▶ _EXERCISE_
Check every line below for the word "scene" and copy each one that has it.

***

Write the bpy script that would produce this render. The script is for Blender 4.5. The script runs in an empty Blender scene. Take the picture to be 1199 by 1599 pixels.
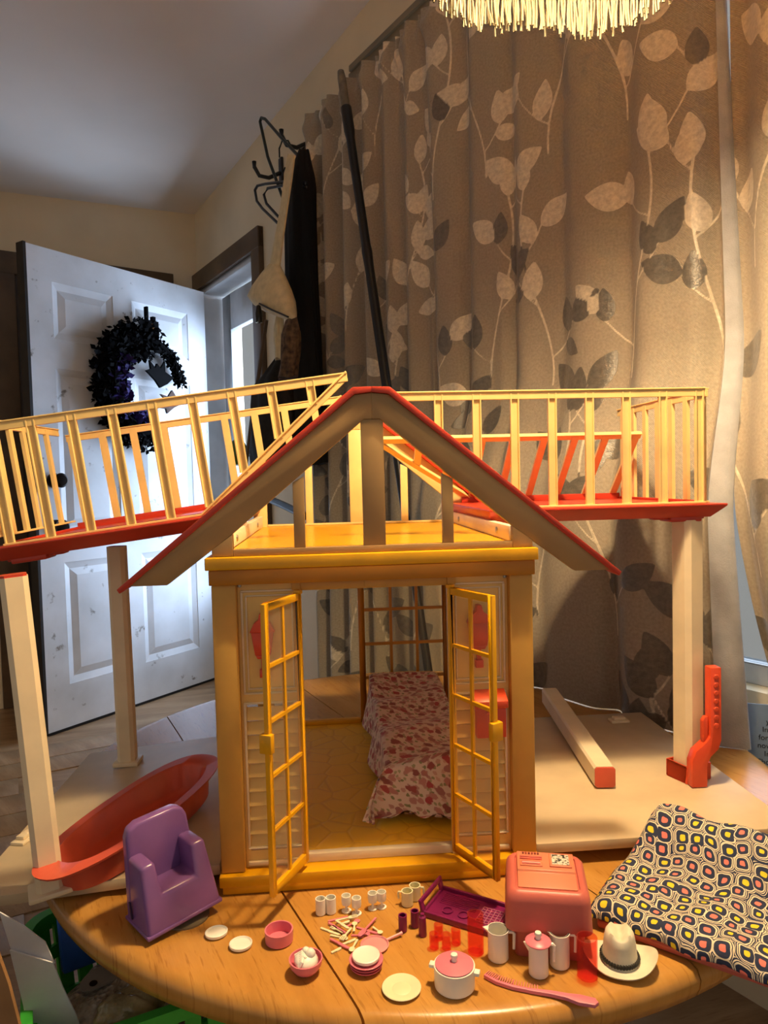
import bpy, bmesh, math, random
import numpy as np
from mathutils import Matrix, Vector
random.seed(7); rng = np.random.default_rng(11)
S = bpy.context.scene; COL = S.collection
R = math.radians
# ------------------------------------------------------------------ camera
W_, H_, F_ = 1199, 1599, 1109.0
CAM = Vector((0, 0, .46)); PITCH = R(-2.6); ROLL = R(1.43)
fw = Vector((0, math.cos(PITCH), math.sin(PITCH))); r0 = Vector((1, 0, 0)); u0 = r0.cross(fw)
rt = r0*math.cos(ROLL)-u0*math.sin(ROLL); up = u0*math.cos(ROLL)+r0*math.sin(ROLL)
cd = bpy.data.cameras.new('camera'); cam = bpy.data.objects.new('camera', cd); COL.objects.link(cam)
cd.sensor_fit = 'VERTICAL'; cd.sensor_height = 36; cd.lens = 36*F_/H_; cd.clip_start = .02
cam.matrix_world = Matrix(((rt.x, up.x, -fw.x, CAM.x), (rt.y, up.y, -fw.y, CAM.y), (rt.z, up.z, -fw.z, CAM.z), (0, 0, 0, 1)))
S.camera = cam
# ------------------------------------------------------------------ world, daylight, exposure
wd = bpy.data.worlds.new('world'); S.world = wd; wd.use_nodes = True
bg = wd.node_tree.nodes['Background']; bg.inputs[0].default_value = (1, .92, .80, 1); bg.inputs[1].default_value = .33
def area(name, loc, target, sx, sy, power, col):
    l = bpy.data.lights.new(name, 'AREA'); l.shape = 'RECTANGLE'; l.size = sx; l.size_y = sy; l.energy = power; l.color = col
    o = bpy.data.objects.new(name, l); COL.objects.link(o); o.location = loc
    o.rotation_euler = (Vector(target)-Vector(loc)).to_track_quat('-Z', 'Y').to_euler(); return o
LAMP = Vector((.228, .745, 1.105)); LAMP_POWER = 28.0
DOOR_POWER = 66; WIN_POWER = 30
S.view_settings.view_transform = 'Standard'; S.view_settings.look = 'None'
S.view_settings.exposure = 0.0; S.view_settings.gamma = 1.0; S.view_settings.use_curve_mapping = False
# ------------------------------------------------------------------ helpers
def lin(c):
    return tuple((v/255/12.92 if v/255 <= .04045 else ((v/255+.055)/1.055)**2.4) for v in c)
def at(px, py, z=0.0):            # point of the horizontal plane z seen at a pixel of the photograph
    r = fw+rt*((px-W_/2)/F_)-up*((py-H_/2)/F_); t = (z-CAM.z)/r.z; return CAM+r*t
class MB:
    def __init__(s): s.v = []; s.f = []
    def add(s, vs, fs):
        n = len(s.v); s.v += [tuple(p) for p in vs]; s.f += [tuple(i+n for i in f) for f in fs]; return s
    def box(s, x0, y0, z0, x1, y1, z1, m=None):
        vs = [(x, y, z) for z in (z0, z1) for y in (y0, y1) for x in (x0, x1)]
        if m: vs = [tuple(m @ Vector(p)) for p in vs]
        return s.add(vs, [(0, 2, 3, 1), (4, 5, 7, 6), (0, 1, 5, 4), (2, 6, 7, 3), (0, 4, 6, 2), (1, 3, 7, 5)])
    def prism(s, pts, a, b, ax='y', m=None):
        def P(p, t): return {'y': (p[0], t, p[1]), 'z': (p[0], p[1], t), 'x': (t, p[0], p[1])}[ax]
        n = len(pts); vs = [P(p, a) for p in pts]+[P(p, b) for p in pts]
        if m: vs = [tuple(m @ Vector(p)) for p in vs]
        return s.add(vs, [tuple(range(n))[::-1], tuple(range(n, 2*n))]+[(i, (i+1) % n, n+(i+1) % n, n+i) for i in range(n)])
    def lathe(s, prof, n=24, c=(0, 0, 0), sx=1, sy=1):
        vs = []; k = len(prof)
        for r, z in prof:
            for i in range(n):
                a = 2*math.pi*i/n; vs.append((c[0]+r*sx*math.cos(a), c[1]+r*sy*math.sin(a), c[2]+z))
        fs = [(j*n+i, j*n+(i+1) % n, (j+1)*n+(i+1) % n, (j+1)*n+i) for j in range(k-1) for i in range(n)]
        e0, e1 = prof[0][0] > 1e-6, prof[-1][0] > 1e-6
        if e0 and e1: fs += [((k-1)*n+i, (k-1)*n+(i+1) % n, (i+1) % n, i) for i in range(n)]       # a closed band
        elif e0: fs.append(tuple(range(n))[::-1])
        elif e1: fs.append(tuple(range((k-1)*n, k*n)))
        return s.add(vs, fs)
    def loft(s, rings, cap=True, closed=True):
        n = len(rings[0]); vs = [p for r in rings for p in r]; fs = []
        for j in range(len(rings)-1):
            for i in range(n if closed else n-1): fs.append((j*n+i, j*n+(i+1) % n, (j+1)*n+(i+1) % n, (j+1)*n+i))
        if cap and cap != 'end': fs.append(tuple(range(n))[::-1])
        if cap: fs.append(tuple(range((len(rings)-1)*n, len(rings)*n)))
        return s.add(vs, fs)
    def tube(s, pts, r, n=8, flat=1.0):
        pts = [Vector(p) for p in pts]; rings = []; k = len(pts)
        for i, p in enumerate(pts):
            d = (pts[min(i+1, k-1)]-pts[max(i-1, 0)]).normalized()
            a = Vector((0, 0, 1)) if abs(d.z) < .95 else Vector((1, 0, 0))
            e1 = d.cross(a).normalized(); e2 = e1.cross(d).normalized(); rr = r[i] if isinstance(r, (list, tuple)) else r
            rings.append([p+e1*rr*math.cos(2*math.pi*j/n)+e2*rr*flat*math.sin(2*math.pi*j/n) for j in range(n)])
        return s.loft(rings)
    def mesh(s, name, smooth=35, bevel=0, seg=2):
        me = bpy.data.meshes.new(name); me.from_pydata(s.v, [], s.f)
        bm = bmesh.new(); bm.from_mesh(me); bmesh.ops.remove_doubles(bm, verts=bm.verts, dist=1e-6)
        bmesh.ops.recalc_face_normals(bm, faces=bm.faces)
        if bevel:
            es = [e for e in bm.edges if len(e.link_faces) == 2 and e.calc_face_angle(0) > R(30)]
            bmesh.ops.bevel(bm, geom=es, offset=bevel, segments=seg, affect='EDGES', profile=.5, clamp_overlap=True)
        bm.to_mesh(me); bm.free()
        me.shade_smooth(); me.set_sharp_from_angle(angle=R(smooth)); return me
    def build(s, name, mat, parent=None, m=None, smooth=35, bevel=0, seg=2):
        return link(name, s.mesh(name, smooth, bevel, seg), mat, parent, m)
def link(name, me, mat, parent=None, m=None):
    if mat and not me.materials: me.materials.append(mat)
    o = bpy.data.objects.new(name, me); COL.objects.link(o)
    if parent: o.parent = parent
    if m is not None: o.matrix_local = m
    return o
def tag(o, label, cat, group=None):
    o['label'] = label; o['category'] = cat
    if group: o['group'] = group
    return o
def struct(o, label=None):
    o['kind'] = 'structure'
    if label: o['label'] = label
    return o
def empty(name, loc=(0, 0, 0), rz=0):
    o = bpy.data.objects.new(name, None); COL.objects.link(o); o.empty_display_size = .02
    o.location = loc; o.rotation_euler = (0, 0, rz); return o
T = Matrix.Translation
def RZ(a): return Matrix.Rotation(a, 4, 'Z')
def RX(a): return Matrix.Rotation(a, 4, 'X')
def RY(a): return Matrix.Rotation(a, 4, 'Y')
# ------------------------------------------------------------------ materials
def nodes(name):
    m = bpy.data.materials.new(name); m.use_nodes = True; nt = m.node_tree
    return m, nt, nt.nodes['Principled BSDF']
def N(nt, t, **kw):
    n = nt.nodes.new(t)
    for k, v in kw.items():
        if hasattr(n, k): setattr(n, k, v)
        else: n.inputs[k].default_value = v
    return n
def ramp(nt, stops, src, interp='LINEAR'):
    r = nt.nodes.new('ShaderNodeValToRGB'); cr = r.color_ramp; cr.interpolation = interp
    while len(cr.elements) < len(stops): cr.elements.new(.5)
    for e, (p, c) in zip(cr.elements, stops): e.position = p; e.color = (*lin(c), 1)
    nt.links.new(src, r.inputs[0]); return r
def M(name, c, rough=.4, var=.08, scale=20, bump=0, bscale=200, spec=.5, sss=0, metal=0, sheen=0, c2=None, alpha=1):
    m, nt, p = nodes(name); L = nt.links
    tc = N(nt, 'ShaderNodeTexCoord'); nz = N(nt, 'ShaderNodeTexNoise'); nz.inputs['Scale'].default_value = scale; nz.inputs['Detail'].default_value = 4
    L.new(tc.outputs['Object'], nz.inputs['Vector'])
    c2 = c2 or tuple(v*(1-var*2) for v in c)
    r = ramp(nt, [(.3, c2), (.65, c)], nz.outputs['Fac']); L.new(r.outputs[0], p.inputs['Base Color'])
    p.inputs['Roughness'].default_value = rough; p.inputs['Specular IOR Level'].default_value = spec; p.inputs['Metallic'].default_value = metal
    if sss: p.inputs['Subsurface Weight'].default_value = sss; p.inputs['Subsurface Radius'].default_value = (.01, .006, .003); p.inputs['Subsurface Scale'].default_value = .3
    if sheen: p.inputs['Sheen Weight'].default_value = sheen
    if alpha < 1: p.inputs['Alpha'].default_value = alpha
    if bump:
        b = N(nt, 'ShaderNodeBump'); b.inputs['Strength'].default_value = bump; b.inputs['Distance'].default_value = .002
        n2 = N(nt, 'ShaderNodeTexNoise'); n2.inputs['Scale'].default_value = bscale; n2.inputs['Detail'].default_value = 3
        L.new(tc.outputs['Object'], n2.inputs['Vector']); L.new(n2.outputs['Fac'], b.inputs['Height']); L.new(b.outputs[0], p.inputs['Normal'])
    return m
def clear(name, c, mix=.2, rough=.08, body=None):      # thin see-through plastic
    m, nt, p = nodes(name); L = nt.links; nt.nodes.remove(p)
    tr = N(nt, 'ShaderNodeBsdfTransparent'); tr.inputs[0].default_value = (*lin(c), 1)
    gl = N(nt, 'ShaderNodeBsdfPrincipled'); gl.inputs['Base Color'].default_value = (*lin(body or c), 1); gl.inputs['Roughness'].default_value = rough
    nz = N(nt, 'ShaderNodeTexNoise'); nz.inputs['Scale'].default_value = 40
    mr = N(nt, 'ShaderNodeMapRange'); mr.inputs[3].default_value = mix*.8; mr.inputs[4].default_value = mix*1.2
    L.new(nz.outputs['Fac'], mr.inputs[0])
    mx = N(nt, 'ShaderNodeMixShader'); L.new(mr.outputs[0], mx.inputs[0]); L.new(tr.outputs[0], mx.inputs[1]); L.new(gl.outputs[0], mx.inputs[2])
    L.new(mx.outputs[0], nt.nodes['Material Output'].inputs[0]); return m
cream = M('cream_plastic', (240, 222, 188), .42, .03)
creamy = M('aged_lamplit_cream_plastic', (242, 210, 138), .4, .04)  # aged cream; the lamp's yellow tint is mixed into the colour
tan = M('facade_cream_plastic', (208, 158, 70), .42, .03)
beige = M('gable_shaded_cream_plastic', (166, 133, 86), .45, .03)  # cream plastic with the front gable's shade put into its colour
panelc = M('panel_cream_plastic', (242, 204, 122), .42, .03)
platec = M('patio_cream_plastic', (210, 190, 156), .45, .03)
yellow = M('yellow_plastic', (240, 174, 10), .33, .04)
ochre = M('amber_frame_plastic', (190, 122, 8), .4, .04)
red = M('red_plastic', (200, 62, 40), .34, .04)
orange = M('orange_red_plastic', (224, 78, 42), .33, .04)
tubred = M('coral_plastic', (214, 92, 68), .28, .04)
coral = M('coral_pink_plastic', (206, 106, 94), .4, .04)
coral2 = M('salmon_plastic', (222, 130, 98), .42, .04)
pink = M('pink_plastic', (232, 128, 148), .36, .04)
lpink = M('light_pink_plastic', (236, 158, 162), .4, .04)
white = M('white_plastic', (254, 250, 238), .36, .03)
ivory = M('ivory_plastic', (246, 238, 196), .36, .03)
purple = M('purple_plastic', (134, 92, 158), .26, .05)
plum = M('plum_plastic', (134, 28, 92), .35, .06)
black = M('black_plastic', (16, 16, 18), .4, .1)
dark = M('dark_door_edge', (40, 28, 20), .6, .2)  # own dark colour of the white door's edge strip
pane_m = clear('clear_pane_plastic', (252, 248, 238), .05)
cpink = clear('clear_pink_plastic', (255, 204, 196), .10, .06, (250, 130, 118))
cgrey = clear('clear_smoky_plastic', (190, 175, 150), .35)
def embossed(name, c, c2, scale, strength, rand=.9, rgh=.42):
    m, nt, p = nodes(name); L = nt.links; tc = N(nt, 'ShaderNodeTexCoord')
    v = N(nt, 'ShaderNodeTexVoronoi', feature='DISTANCE_TO_EDGE'); v.inputs['Scale'].default_value = scale; v.inputs['Randomness'].default_value = rand
    L.new(tc.outputs['Object'], v.inputs['Vector'])
    r = ramp(nt, [(0, c2), (.05, c)], v.outputs['Distance']); L.new(r.outputs[0], p.inputs['Base Color'])
    mr = N(nt, 'ShaderNodeMapRange'); mr.inputs[2].default_value = .08; L.new(v.outputs['Distance'], mr.inputs[0])
    b = N(nt, 'ShaderNodeBump'); b.inputs['Strength'].default_value = strength; b.inputs['Distance'].default_value = .002
    L.new(mr.outputs[0], b.inputs['Height']); L.new(b.outputs[0], p.inputs['Normal']); p.inputs['Roughness'].default_value = rgh
    return m
floor_y = embossed('yellow_flagstone_plastic', (255, 206, 54), (240, 186, 40), 26, .22)
loft_y = embossed('yellow_rug_textured_plastic', (226, 164, 10), (176, 116, 0), 210, .35, 1, .24)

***

▶ _EXPECTED ANSWER_
Write the bpy script that would produce this render. The script is for Blender 4.5. The script runs in an empty Blender scene. Take the picture to be 1199 by 1599 pixels.
S = bpy.context.scene; COL = S.collection